Provided data:
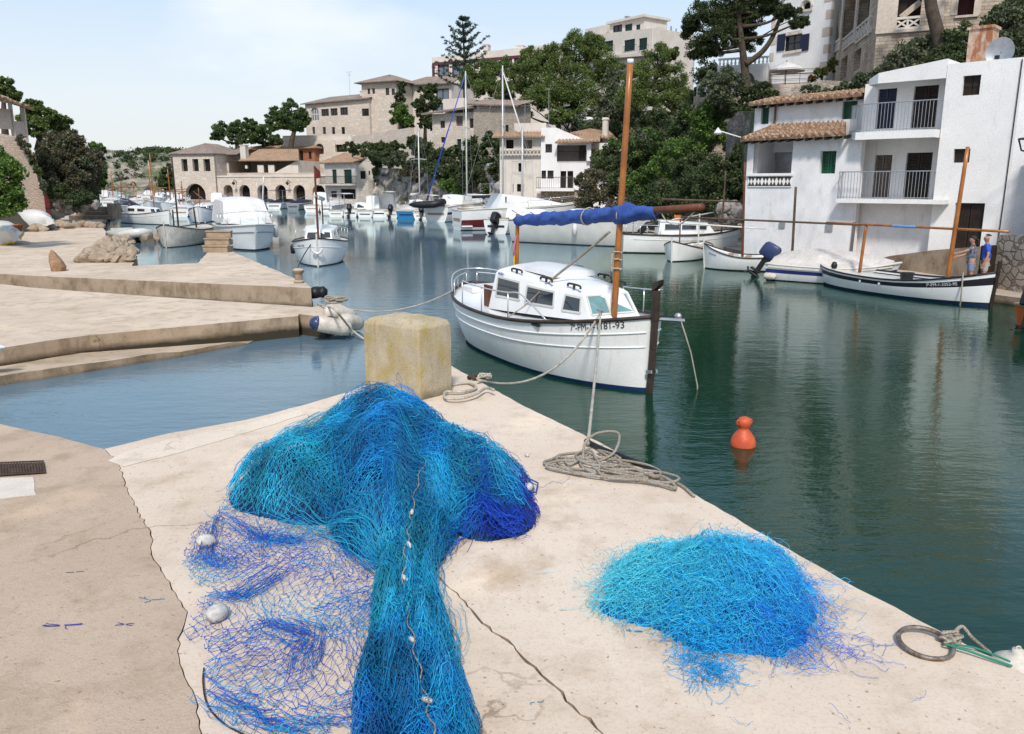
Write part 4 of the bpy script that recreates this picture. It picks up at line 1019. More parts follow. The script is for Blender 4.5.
def cabin(root, x0, x1, w0, w1, zb0, zb1, zt0, zt1, mat_, name='cabin', tilt=.88, front=.35, aft=.1, camber=.06, nx=8, rnd=.08):
    """superstructure: x0 aft, x1 forward; w half widths; tops narrower; sloping front"""
    mb = MB(); rows = []
    def ring(x, w_, z, cam):
        return [(x, -w_, z), (x, -w_ * .5, z + cam * .75), (x, 0, z + cam), (x, w_ * .5, z + cam * .75), (x, w_, z)]
    top, bot = [], []
    for i in range(nx + 1):
        t = i / nx; w_ = w0 + (w1 - w0) * t ** 1.4
        bot.append((x0 + (x1 - x0) * t, w_, zb0 + (zb1 - zb0) * t)); top.append((x0 + aft + (x1 - front - x0 - aft) * t, w_ * tilt, zt0 + (zt1 - zt0) * t))
    P_ = []
    for (bx, bw, bz), (tx, tw_, tz) in zip(bot, top):
        P_.append([(bx, -bw, bz), (bx + (tx-bx)*.9, -bw + (bw - tw_) * .85, bz + (tz - bz) * .92)] + ring(tx, tw_ - rnd * .5, tz, camber) + [(bx + (tx-bx)*.9, bw - (bw - tw_) * .85, bz + (tz - bz) * .92), (bx, bw, bz)])
    mb.grid(P_, flip=True)
    for end, fl in ((P_[0], True), (P_[-1], False)):
        mb.add(end, [tuple(range(len(end)))[::-1] if fl else tuple(range(len(end)))])
    o = mb.build(name, mat_, root, bevel=.0, auto=.75)
    return o, bot, top
def side_pane(root, cab, x0, x1, f0, f1, side, mat_, frame_mat, name='window', slant=0.0, fr=.03):
    """window lying on the cabin side between height fractions"""
    _, bot, top = cab
    def at_(x, f):
        # walk the side surface
        for (b0, t0), (b1, t1) in zip(zip(bot[:-1], top[:-1]), zip(bot[1:], top[1:])):
            xa = b0[0] + (t0[0]-b0[0]) * f; xb = b1[0] + (t1[0]-b1[0]) * f
            if xa <= x <= xb + 1e-6:
                k = (x - xa) / max(xb - xa, 1e-6)
                wb = b0[1] + (b1[1]-b0[1])*k; wt = t0[1] + (t1[1]-t0[1])*k; zb = b0[2] + (b1[2]-b0[2])*k; zt = t0[2] + (t1[2]-t0[2])*k
                return Vector((x, side * (wb + (wt - wb) * f * .93 + .006), zb + (zt - zb) * f))
        b1, t1 = bot[-1], top[-1]; return Vector((x, side * (b1[1] + .006), b1[2] + (t1[2]-b1[2])*f))
    c = [at_(x0 , f0), at_(x1, f0), at_(x1 - slant, f1), at_(x0 + slant * .2, f1)]
    n = (c[1]-c[0]).cross(c[3]-c[0]).normalized() * (1 if side < 0 else -1) 
    if n.y * side < 0: n = -n
    mb = MB(); 
    for i in range(4): mb.bar(c[i] + n * .002, c[(i+1) % 4] + n * .002, fr, fr * .6, 0, n)
    fo = mb.build(name, frame_mat, root)
    q = [p + n * .004 for p in c]; pm = MB(); pm.add(q, [(0,1,2,3) if side < 0 else (3,2,1,0)]); pm.build('pane', mat_, fo)
    return fo
def rail(root, pts, zt, mat_=M['steel'], r=.014, n_post=6, name='guard_rail', closed=False):
    """pts: gunwale points; tube at height zt above with stanchions"""
    mb = MB(); top = [Vector(p) + Vector((0,0,zt if not callable(zt) else zt(i / (len(pts)-1)))) for i, p in enumerate(pts)]
    mb.tube(spline(top, 4), r, 6)
    for i in range(n_post):
        k = round(i * (len(pts) - 1) / max(1, n_post - 1)); mb.tube([pts[k], top[k]], r * .9, 5)
    return mb.build(name, mat_, root, True)
def mast(root, a, b, r0, r1, mat_, name='mast', n=10):
    a, b = Vector(a), Vector(b); return MB().tube([a.lerp(b, i/6) for i in range(7)], [r0 + (r1-r0)*i/6 for i in range(7)], n).build(name, mat_, root, True)
def outboard(root, x, y, z, s=1.0, cowl=M['black'], tilt=.0, name='outboard_motor'):
    mb = MB(); prof = [(.0,-.04),(.16,-.03),(.2,.02),(.2,.22),(.18,.34),(.12,.40),(.0,.41)]
    mb.lathe([(a, b) for a, b in prof], (0,0,0), 12, 0)
    sq = lambda q: math.copysign(abs(q / .2) ** .6 * .2, q)
    mb.v = [(sq(v[0]) * 1.45, sq(v[1]) * .8, v[2] + .12 * v[0]) for v in mb.v]
    mb.box(-.07,.07,-.05,.05,-.55,.02,1); mb.box(-.22,.10,-.09,.09,-.57,-.53,1)
    mb.lathe([(0,-.25),(.06,-.15),(.065,.1),(.02,.2)], (-.02,0,-.68), 8, 1, 'x'); mb.box(-.06,.06,-.02,.02,-.9,-.55,1)
    for k in range(3):
        a = k * 2.09; mb.bar((-.27, .03*math.cos(a), -.68 + .03*math.sin(a)), (-.29, .13*math.cos(a), -.68 + .13*math.sin(a)), .06, .012, 1)
    mb.box(.02,.22,-.10,.10,-.18,-.02,1)
    o = mb.build(name, [cowl, M['black']], root, auto=.6); o.location = (x, y, z); o.scale = (s, s, s); o.rotation_euler = (0, tilt, 0); return o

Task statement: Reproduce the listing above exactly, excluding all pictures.

Completed exercise:
Write part 4 of the bpy script that recreates this picture. It picks up at line 1019. More parts follow. The script is for Blender 4.5.
def cabin(root, x0, x1, w0, w1, zb0, zb1, zt0, zt1, mat_, name='cabin', tilt=.88, front=.35, aft=.1, camber=.06, nx=8, rnd=.08):
    """superstructure: x0 aft, x1 forward; w half widths; tops narrower; sloping front"""
    mb = MB(); rows = []
    def ring(x, w_, z, cam):
        return [(x, -w_, z), (x, -w_ * .5, z + cam * .75), (x, 0, z + cam), (x, w_ * .5, z + cam * .75), (x, w_, z)]
    top, bot = [], []
    for i in range(nx + 1):
        t = i / nx; w_ = w0 + (w1 - w0) * t ** 1.4
        bot.append((x0 + (x1 - x0) * t, w_, zb0 + (zb1 - zb0) * t)); top.append((x0 + aft + (x1 - front - x0 - aft) * t, w_ * tilt, zt0 + (zt1 - zt0) * t))
    P_ = []
    for (bx, bw, bz), (tx, tw_, tz) in zip(bot, top):
        P_.append([(bx, -bw, bz), (bx + (tx-bx)*.9, -bw + (bw - tw_) * .85, bz + (tz - bz) * .92)] + ring(tx, tw_ - rnd * .5, tz, camber) + [(bx + (tx-bx)*.9, bw - (bw - tw_) * .85, bz + (tz - bz) * .92), (bx, bw, bz)])
    mb.grid(P_, flip=True)
    for end, fl in ((P_[0], True), (P_[-1], False)):
        mb.add(end, [tuple(range(len(end)))[::-1] if fl else tuple(range(len(end)))])
    o = mb.build(name, mat_, root, bevel=.0, auto=.75)
    return o, bot, top
def side_pane(root, cab, x0, x1, f0, f1, side, mat_, frame_mat, name='window', slant=0.0, fr=.03):
    """window lying on the cabin side between height fractions"""
    _, bot, top = cab
    def at_(x, f):
        # walk the side surface
        for (b0, t0), (b1, t1) in zip(zip(bot[:-1], top[:-1]), zip(bot[1:], top[1:])):
            xa = b0[0] + (t0[0]-b0[0]) * f; xb = b1[0] + (t1[0]-b1[0]) * f
            if xa <= x <= xb + 1e-6:
                k = (x - xa) / max(xb - xa, 1e-6)
                wb = b0[1] + (b1[1]-b0[1])*k; wt = t0[1] + (t1[1]-t0[1])*k; zb = b0[2] + (b1[2]-b0[2])*k; zt = t0[2] + (t1[2]-t0[2])*k
                return Vector((x, side * (wb + (wt - wb) * f * .93 + .006), zb + (zt - zb) * f))
        b1, t1 = bot[-1], top[-1]; return Vector((x, side * (b1[1] + .006), b1[2] + (t1[2]-b1[2])*f))
    c = [at_(x0 , f0), at_(x1, f0), at_(x1 - slant, f1), at_(x0 + slant * .2, f1)]
    n = (c[1]-c[0]).cross(c[3]-c[0]).normalized() * (1 if side < 0 else -1) 
    if n.y * side < 0: n = -n
    mb = MB(); 
    for i in range(4): mb.bar(c[i] + n * .002, c[(i+1) % 4] + n * .002, fr, fr * .6, 0, n)
    fo = mb.build(name, frame_mat, root)
    q = [p + n * .004 for p in c]; pm = MB(); pm.add(q, [(0,1,2,3) if side < 0 else (3,2,1,0)]); pm.build('pane', mat_, fo)
    return fo
def rail(root, pts, zt, mat_=M['steel'], r=.014, n_post=6, name='guard_rail', closed=False):
    """pts: gunwale points; tube at height zt above with stanchions"""
    mb = MB(); top = [Vector(p) + Vector((0,0,zt if not callable(zt) else zt(i / (len(pts)-1)))) for i, p in enumerate(pts)]
    mb.tube(spline(top, 4), r, 6)
    for i in range(n_post):
        k = round(i * (len(pts) - 1) / max(1, n_post - 1)); mb.tube([pts[k], top[k]], r * .9, 5)
    return mb.build(name, mat_, root, True)
def mast(root, a, b, r0, r1, mat_, name='mast', n=10):
    a, b = Vector(a), Vector(b); return MB().tube([a.lerp(b, i/6) for i in range(7)], [r0 + (r1-r0)*i/6 for i in range(7)], n).build(name, mat_, root, True)
def outboard(root, x, y, z, s=1.0, cowl=M['black'], tilt=.0, name='outboard_motor'):
    mb = MB(); prof = [(.0,-.04),(.16,-.03),(.2,.02),(.2,.22),(.18,.34),(.12,.40),(.0,.41)]
    mb.lathe([(a, b) for a, b in prof], (0,0,0), 12, 0)
    sq = lambda q: math.copysign(abs(q / .2) ** .6 * .2, q)
    mb.v = [(sq(v[0]) * 1.45, sq(v[1]) * .8, v[2] + .12 * v[0]) for v in mb.v]
    mb.box(-.07,.07,-.05,.05,-.55,.02,1); mb.box(-.22,.10,-.09,.09,-.57,-.53,1)
    mb.lathe([(0,-.25),(.06,-.15),(.065,.1),(.02,.2)], (-.02,0,-.68), 8, 1, 'x'); mb.box(-.06,.06,-.02,.02,-.9,-.55,1)
    for k in range(3):
        a = k * 2.09; mb.bar((-.27, .03*math.cos(a), -.68 + .03*math.sin(a)), (-.29, .13*math.cos(a), -.68 + .13*math.sin(a)), .06, .012, 1)
    mb.box(.02,.22,-.10,.10,-.18,-.02,1)
    o = mb.build(name, [cowl, M['black']], root, auto=.6); o.location = (x, y, z); o.scale = (s, s, s); o.rotation_euler = (0, tilt, 0); return o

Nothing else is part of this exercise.